Exercise requirements >> Scan the records for the word "Python". Copy each line that includes it.

[START Material to process]

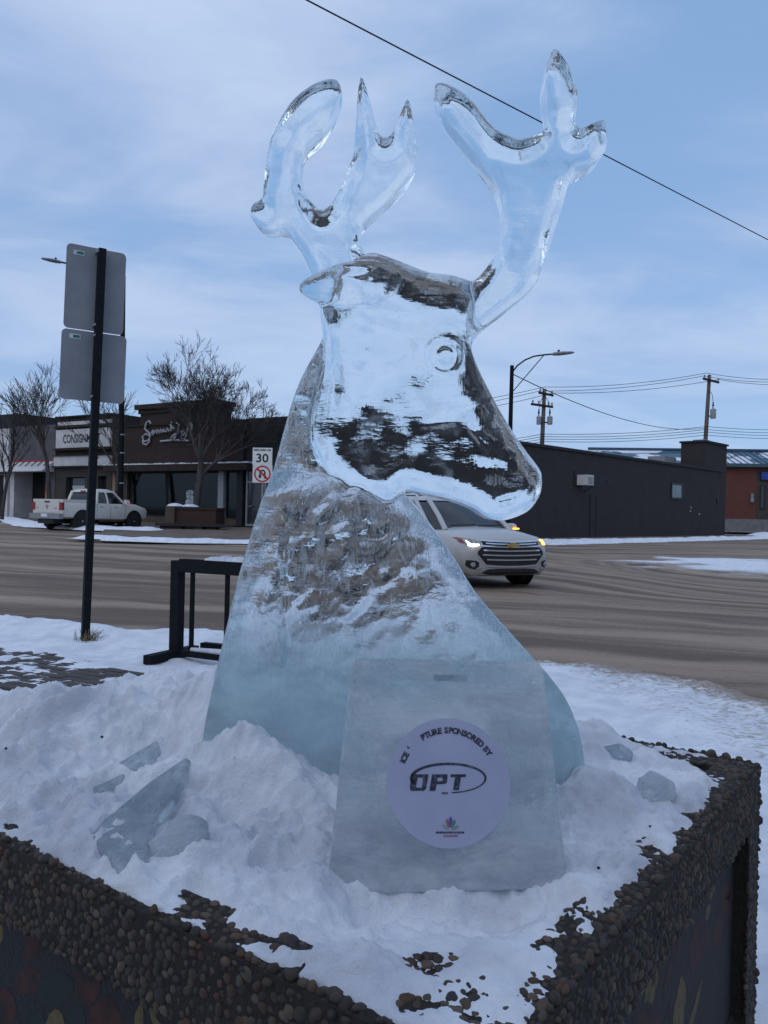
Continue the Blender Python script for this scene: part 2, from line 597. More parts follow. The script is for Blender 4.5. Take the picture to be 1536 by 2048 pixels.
# ------------------------------------------------------------------ ground and road
def road_mat():
    m, k, out = new_mat('packed_dirty_snow_road')
    pos = k.n('ShaderNodeNewGeometry').outputs['Position']
    s = k.n('ShaderNodeSeparateXYZ', {0: pos})
    x, y = s.outputs[0], s.outputs[1]
    straight = k.math('ADD', k.math('MULTIPLY', x, .30), k.math('MULTIPLY', y, .954))
    dx, dy = k.math('SUBTRACT', x, 11.5), k.math('SUBTRACT', y, 22.0)
    dist = k.math('SQRT', k.math('ADD', k.math('MULTIPLY', dx, dx), k.math('MULTIPLY', dy, dy)))
    arc = k.math('SUBTRACT', 31.0, dist)
    f = k.math('MULTIPLY', k.ramp(x, 2.0, 8.0), k.ramp(y, 11.0, 15.0))
    q = k.n('ShaderNodeMix', {0: f, 2: straight, 3: arc}).outputs[0]
    q = k.math('ADD', q, k.math('MULTIPLY', k.noise(pos, .22, 3), 2.2))
    along = k.math('SUBTRACT', k.math('MULTIPLY', x, .954), k.math('MULTIPLY', y, .30))
    v1 = k.n('ShaderNodeCombineXYZ', {0: k.math('MULTIPLY', along, .07), 1: k.math('MULTIPLY', q, .85), 2: 0.0}).outputs[0]
    v2 = k.n('ShaderNodeCombineXYZ', {0: k.math('MULTIPLY', along, .42), 1: k.math('MULTIPLY', q, 3.4), 2: 3.0}).outputs[0]
    tracks = k.noise(v1, 1.0, 3, .5)
    streak = k.noise(v2, 1.0, 5, .62, .3)
    grit = k.noise(pos, 18.0, 6, .7)
    a = k.math('ADD', k.math('MULTIPLY', tracks, 1.15), k.math('ADD', k.math('MULTIPLY', streak, .55), k.math('MULTIPLY', grit, .38)))
    col = k.mix(k.ramp(a, .86, 1.22), (.135, .097, .069), (.320, .235, .172))
    white = k.ramp(a, 1.22, 1.42)
    col = k.mix(k.math('MULTIPLY', white, .6), col, (.60, .52, .46))
    b = k.n('ShaderNodeBsdfPrincipled', {'Base Color': col, 'Roughness': .8, 'Specular IOR Level': .3})
    bp = k.n('ShaderNodeBump', {'Height': k.math('ADD', streak, k.math('MULTIPLY', grit, .7)), 'Strength': .6, 'Distance': .03})
    k.t.links.new(bp.outputs[0], b.inputs['Normal'])
    k.t.links.new(b.outputs[0], out.inputs[0])
    return m


M['road'] = road_mat()
M['far_walk'] = simple('gritty_brown_walk', (.125, .088, .066), (.17, .13, .105), .9, 1.5, .3, 15)
g = MB()
g.v = [(-700, -200, -.06), (700, -200, -.06), (700, 1500, -.06), (-700, 1500, -.06)]
g.f = [(0, 1, 2, 3)]
tag(g.build('ground', M['far_walk']), kind='structure')
xs = np.concatenate([np.linspace(-110, -30, 21), np.linspace(-29, 40, 120), np.linspace(42, 120, 21)])
ys = np.concatenate([np.linspace(-12, 60, 120), np.linspace(62, 130, 24)])
X, Y = np.meshgrid(xs, ys)
tag(grid_mesh('road', X, Y, gh(X, Y) + (fbm(X, Y, .8, 3, .5, 3) - .5) * .03, M['road']), kind='structure')

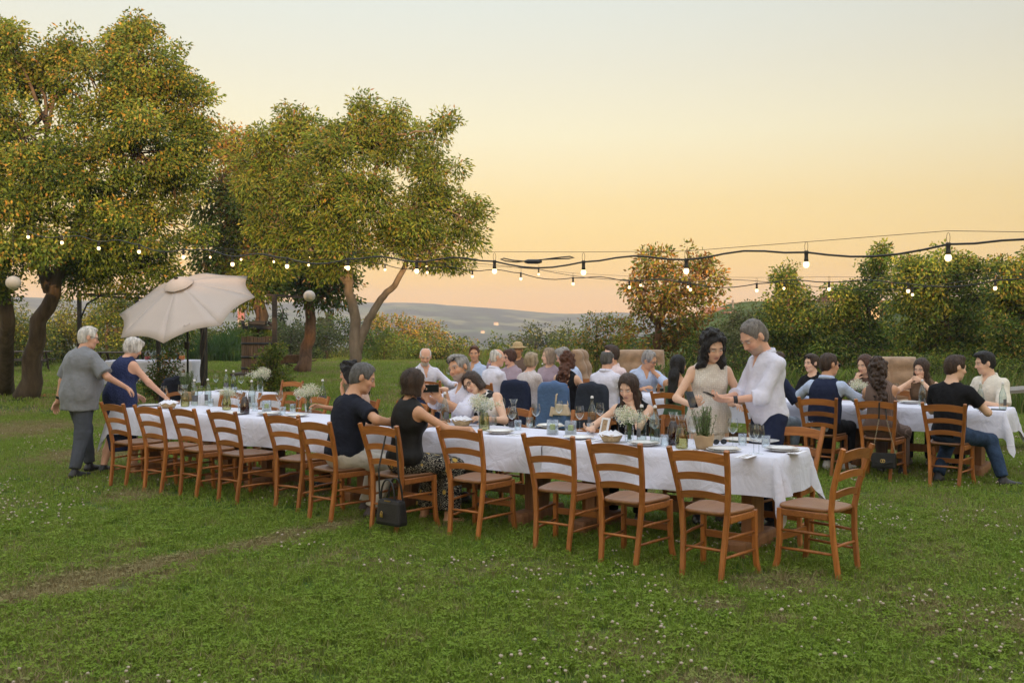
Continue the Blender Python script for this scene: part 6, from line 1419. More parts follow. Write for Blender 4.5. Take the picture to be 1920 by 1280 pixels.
def small_things():
    # photo frame on the table
    fr = empty('photo_frame', W(1130, 818, TZ), R(-58), 'small white photo frame with card standing beside bread basket', 'photo frame'); M = Matrix.Rotation(R(-14), 3, 'X')
    for c, d in (((0, 0, .008), (.105, .012, .016)), ((0, 0, .152), (.105, .012, .016)), ((-.0445, 0, .08), (.016, .012, .128)), ((.0445, 0, .08), (.016, .012, .128))): b = MB(); b.box(M @ Vector(c), d, M); b.obj('frame_side', CHINA, fr)
    b = MB(); b.box(M @ Vector((0, .003, .08)), (.073, .004, .128), M); b.obj('card', KRAFT, fr)
    b = MB(); b.bar([(0, .02, .11), (0, .075, 0)], .012, .002, (1, 0, 0)); b.obj('prop', KRAFT, fr)
    # sunglasses left on the cloth
    sg = empty('sunglasses', W(1350, 833, TZ), R(20), 'black sunglasses lying on the cloth behind the plates', 'sunglasses'); b = MB()
    for s in (-1, 1): b.tube([(s*.034+.026*math.cos(a), 0, .022+.019*math.sin(a)) for a in np.linspace(0, 6.28, 12)], .003, 5); b.tube([(s*.06, 0, .03), (s*.062, .12, .012)], .0022, 5)
    b.tube([(-.01, 0, .028), (.01, 0, .028)], .0025, 5); b.obj('frame', M_FRAME, sg)
    l = MB()
    for s in (-1, 1): l.add([(s*.034+.026*math.cos(a), 0, .022+.019*math.sin(a)) for a in np.linspace(0, 6.28, 12)[:-1]], [tuple(range(11))])
    l.obj('lens', M_LENS, sg)
    ph = empty('phone', W(1872, 768, TZ), R(-30), 'black phone lying at the right end of the second table', 'phone'); b = MB(); b.box((0, 0, .005), (.15, .072, .009), None, .003); b.obj('case', M_FRAME, ph)
    # drinks on the far drinks table
    cx, Y, w = DT
    for i, (x, k, m, lv) in enumerate(((277, 'juice_jar', ROSE, .10), (289, 'juice_jar', None, 0), (306, 'juice_jar', None, 0), (318, 'dark_bottle', None, 0), (326, 'juice_jar', None, 0), (334, 'dark_bottle', None, 0), (341, 'juice_jar', ORANGE, .12))):
        p = WD(x, 660, Y+.3); p.z = TZ; lab = ['round jar of red drink on the drinks table', 'empty glass jar right of the red drink', 'glass jar behind the pergola post', 'dark bottle on the drinks table, left one', 'slim glass jar between the dark bottles', 'dark bottle on the drinks table, right one', 'glass of orange drink at the right of drinks table'][i]
        r = empty(k, p, 0, lab, 'bottle' if 'bottle' in k else 'jar'); 
        if k == 'dark_bottle': lat([(.001, 0), (.038, 0), (.038, .19), (.014, .24), (.014, .32), (.001, .32)], 'glass', mat('dark_bottle_glass', (.015,.02,.012), .1, .1, 5), r)
        else:
            lat([(.001, .004), (.07, .004), (.085, .05), (.085, .17), (.05, .22), (.04, .27)], 'glass', GLASS, r)
            if m: lat([(.001, .008), (.066, .008), (.08, .05), (.08, lv), (.001, lv)], 'drink', m, r)
small_things()
LEATHER = mat('black_leather', (.014,.013,.014), .42, .2, 40, bump=.25, bscale=160); GOLD = mat('gold_metal', (.75,.50,.18), .3, .05, 9, metal=1.0); BEIGE_L = mat('beige_leather', (.66,.52,.38), .5, .06, 30, bump=.1); CHAIN = mat('chain_metal', (.6,.52,.36), .3, .1, 30, metal=1.0)
def chair_pt(a, x, y, lx, ly, z): c, s = math.cos(a), math.sin(a); return Vector((x+c*lx-s*ly, y+s*lx+c*ly, z))
def bag_body(w, d, h, taper=.86, bulge=.01):
    vs = []; n, m = 8, 6
    b = MB(); b.box((0, 0, h/2), (w, d, h), None, min(.03, d*.3))
    b.v = [((x*(1-(1-taper)*z/h)), y*(1-.25*z/h)+0, z) for x, y, z in b.v]; return b
def handbag():
    x, y, a = near[6]; p = chair_pt(a, x, y, .165, -.085, .085); root = empty('handbag', p, a, 'black leather handbag with gold padlock hanging by the chair', 'handbag')
    b = bag_body(.27, .12, .21); o = b.obj('bag_body', LEATHER, root)
    for yy in (-.045, .045): h = MB(); h.tube([(-.075, yy, .215)] + [(.075*math.cos(t), yy, .225+.15*math.sin(t)) for t in np.linspace(math.pi, 0, 11)] + [(.075, yy, .215)], .0075, 8); h.obj('handle', LEATHER, root)
    h = MB(); h.box((-.045, -.072, .085), (.028, .010, .030), None, .003); h.tube([(-.045+.010*math.cos(t), -.072, .10+.018*math.sin(t)) for t in np.linspace(0, math.pi, 8)], .0025, 5); h.obj('padlock', GOLD, root)
    h = MB(); h.box((.01, -.060, .205), (.065, .006, .008)); h.obj('name_plate', GOLD, root)
    s = MB(); top = Vector((-.07, .075, .775)); s.bar([(-.135, 0, .20), (-.125, -.02, .45), tuple(top+Vector((-.03, -.02, 0))), tuple(top+Vector((0, .02, .012))), (.05, .0, .70), (.10, -.02, .40), (.125, 0, .21)], .008, .0025, (1, 0, 0)); s.obj('strap', LEATHER, root)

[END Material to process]

Result of this task >>
Continue the Blender Python script for this scene: part 2, from line 597. More parts follow. The script is for Blender 4.5. Take the picture to be 1536 by 2048 pixels.
Continue the Blender Python script for this scene: part 6, from line 1419. More parts follow. Write for Blender 4.5. Take the picture to be 1920 by 1280 pixels.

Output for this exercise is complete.